Given High Roller’s stage and cash constraints, executive pay is likely weighted toward equity and incentive compensation rather than large cash bonuses—consistent with the company’s disclosed increase in stock‑based compensation and IPO funding dynamics. Short‑term incentives and bonuses are likely tied to operational KPIs that management highlights: active users, deposits, ARPU/NRV, Adjusted EBITDA or profitability improvement, and milestone events such as regulated market launches or license approvals. Product and marketing leaders may have KPIs tied to player acquisition cost, LTV and VIP retention given the firm’s heavy reliance on affiliates and performance marketing. Because the business is scaling multi‑brand technology and outsourcing many suppliers, retention awards (RSUs/options) are also a practical tool to keep technical and commercial staff in Malta and Las Vegas while conserving cash.

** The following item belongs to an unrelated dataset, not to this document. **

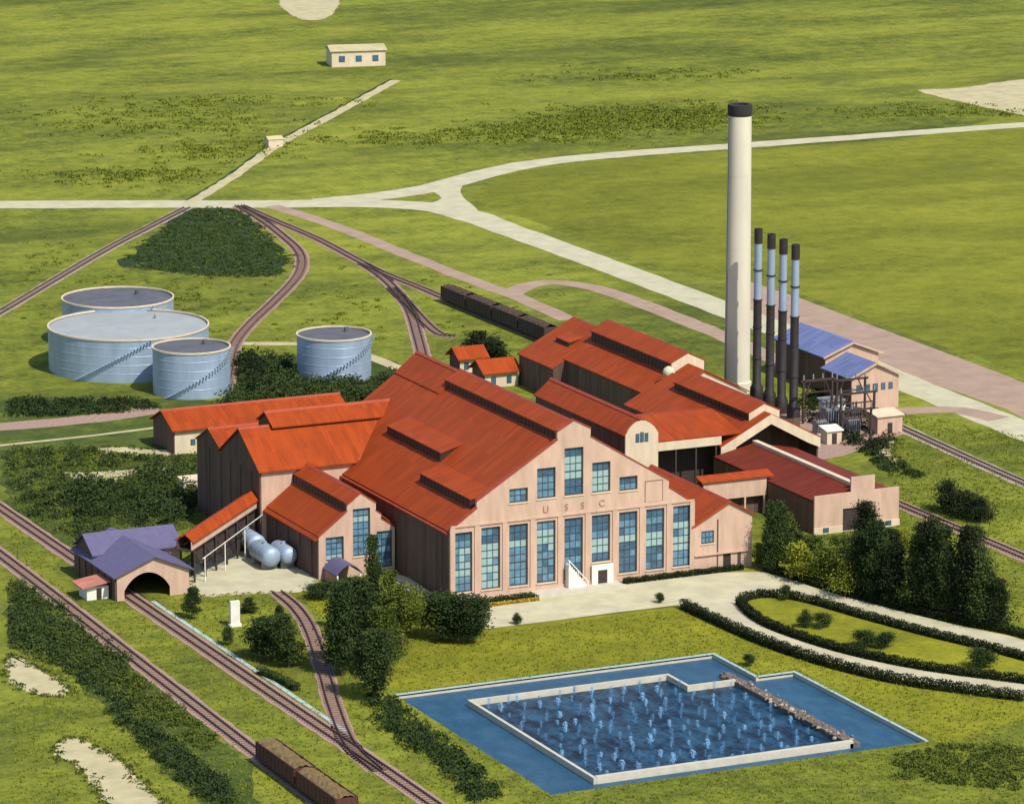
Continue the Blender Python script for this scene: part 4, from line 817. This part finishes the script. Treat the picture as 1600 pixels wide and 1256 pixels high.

Material, market‑moving events for insiders to monitor include license approvals/denials, the expiry or renewal of transitional agreements (e.g., Happy Hour Solutions through Dec 31, 2025), major affiliate or lead‑generation contract changes (Spike Up Media), and quarterly swings in ARPU/NRV given revenue concentration (Finland represented a majority of revenue in recent quarters). The company’s cash burn, going‑concern disclosures, IPO proceeds and elevated stock‑based pay increase the likelihood of option exercises and insider equity sales; conversely, insider buys could signal confidence ahead of regulated market entries. Standard gaming‑industry regulatory and cross‑jurisdictional rules may impose additional trading restrictions or reporting scrutiny (lock‑ups around offerings, blackout periods, and local license compliance), so watch Form 4 filings, 10‑Q/10‑K disclosures, and any 10b5‑1 plans around material corporate milestones.